Tatort-Kritik
"Schattenleben": Milch-Szenen mit Falke sind übertrieben
12. Juni 2022, 19:00 Uhr aktualisiert am 12. Juni 2022, 20:30 Uhr
Der Hamburger "Tatort: Schattenleben" ist eher nur ein klassischer Krimi. Wenn man diesen "Tatort" für seine Diversität feiern will, dann eher wegen des entspannten Auftritts von Jonathan Kwesi Aikins.
Pinneberg! Polizei! Die beiden Begriffe werden in diesem Hamburger "Tatort" (Buch: Lena Fakler, Regie: Mia Spengler) stets mehr ausgespuckt als ausgesprochen. Dazu muss man wissen, dass aus Hamburger Sicht die Pinneberger, nun ja, etwas rückständig sind. Oder, wie Mike Krüger einst sang: "Ich hab ne Pinneberger Nummer, und das ist mein großer Kummer, denn mit so ner Nummer denken alle, man is'n kleiner Dummer."
Für die wilden Weiber aus der alternativen Szene ist das spießige Leben in der Hamburger Vorstadt jedenfalls fast so schlimm wie die Polizei.

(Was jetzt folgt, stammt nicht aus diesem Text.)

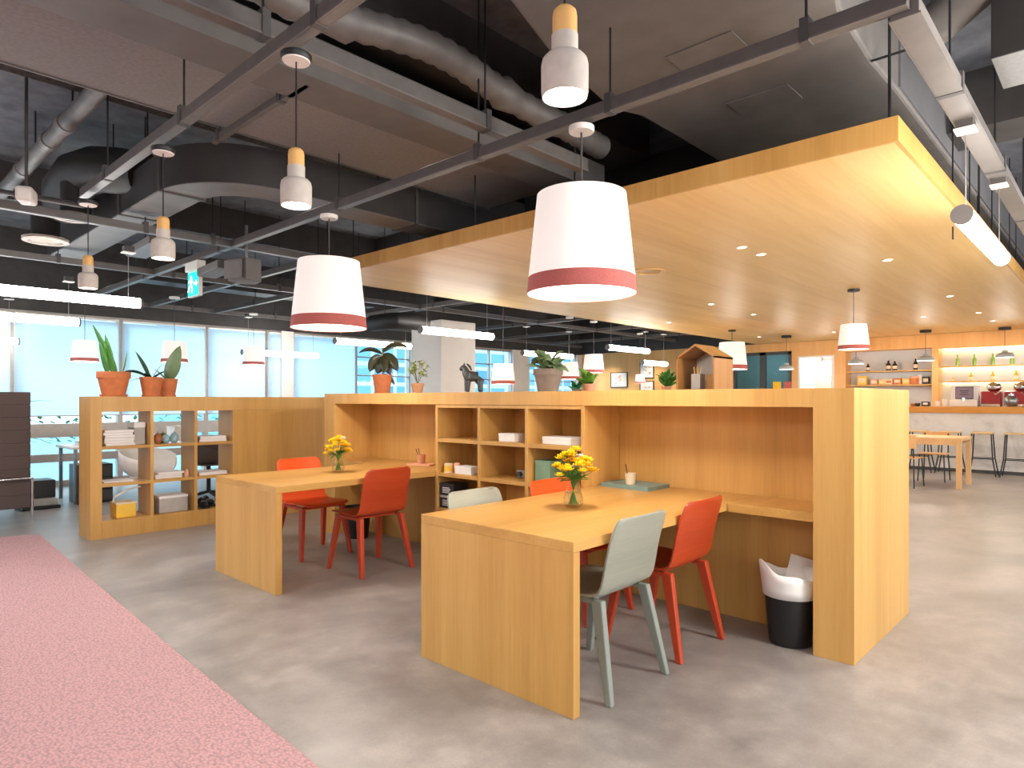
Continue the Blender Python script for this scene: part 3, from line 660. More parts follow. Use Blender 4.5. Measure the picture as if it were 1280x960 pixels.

Und in diese Szene taucht Julia Grosz (Franziska Weisz) diesmal tief ein, weil ihre alte Freundin Ela, die als verdeckte Ermittlerin dort eingeschleust wurde, sie verzweifelt um Hilfe anrief - und seitdem verschwunden ist.
Zentrales Thema: Diversität
Diese "FLINTA*"-Szene - Frauen, Lesben, intersexuelle, nicht-binäre, trans und agender Personen - ist im "Tatort: Schattenleben" weit weniger schräg, als das Akronym es vermuten lässt; eine insgesamt nicht völlig unsympathische Frauen-WG mit einigen sehr fragwürdigen Ansichten: Polizisten und Männer sind quasi naturschuldig. Na ja.
Gleichzeitig erzählt "Schattenleben" aber auch von der Liebe, in deren Zentrum Nana Leopold (Gina Haller) steht, die Ela als "Liebe ihres Lebens" vermisst, aber - etwas wankelmütig - dann sofort was mit Julia Grosz anfängt. Und zudem ein Problem mit ihrer unkontrollierbaren Wut hat. Sie wirft der Polizei ein strukturelles Gewaltproblem vor und ist gewissermaßen selbst eins. Aber es reichen ja immer ein, zwei Personen, um den Ruf eines ganzen Hauses zu ruinieren. Immerhin ist da noch als positive Gegenfigur Jana Julia Roth in der Rolle der WG-Mutti Maike Nauener.
Ansonsten ein klassischer Krimi
Abgesehen von diesem Szene-Tauchgang ist es ein eher klassischer Krimi: Wer steckt hinter dem Brandanschlag auf das Haus eines Polizisten? Und wo steckt diese Ela (Elisabeth Hofmann)? Auf der Suche stößt Thorsten Falke (Wotan Wilke Möhring) auf einen unsympathischen Mann vom Landeskriminalamt, bei dem die Speisepausen fest zum Dienst gehören und der sich über Dinge mokiert, die er nicht versteht, und sich dabei für lustig hält. Ein Mensch, den man lieber nicht duzen möchte, der Falke aber dauernd ankumpelt.
Wenn man diesen "Tatort" für seine Diversität feiern will, dann eher wegen des entspannten Auftritts von Jonathan Kwesi Aikins als Falke Kollege Thomas Okonjo. Der taucht auf, ist sympathisch und cool, stellt kurz fest, dass er der einzige Schwarze weit und breit ist - und gehört dann einfach zum Ensemble des Krimis.
Den Drehbuchschreibern aber rufen wir zu: Diesmal habt Ihr es mit der Falke-trinkt-immer-nur-Milch-Nummer übertrieben. Gebt sie ihm in die Hand, macht ihm einen Milchbart, aber thematisiert es doch nicht immer wieder.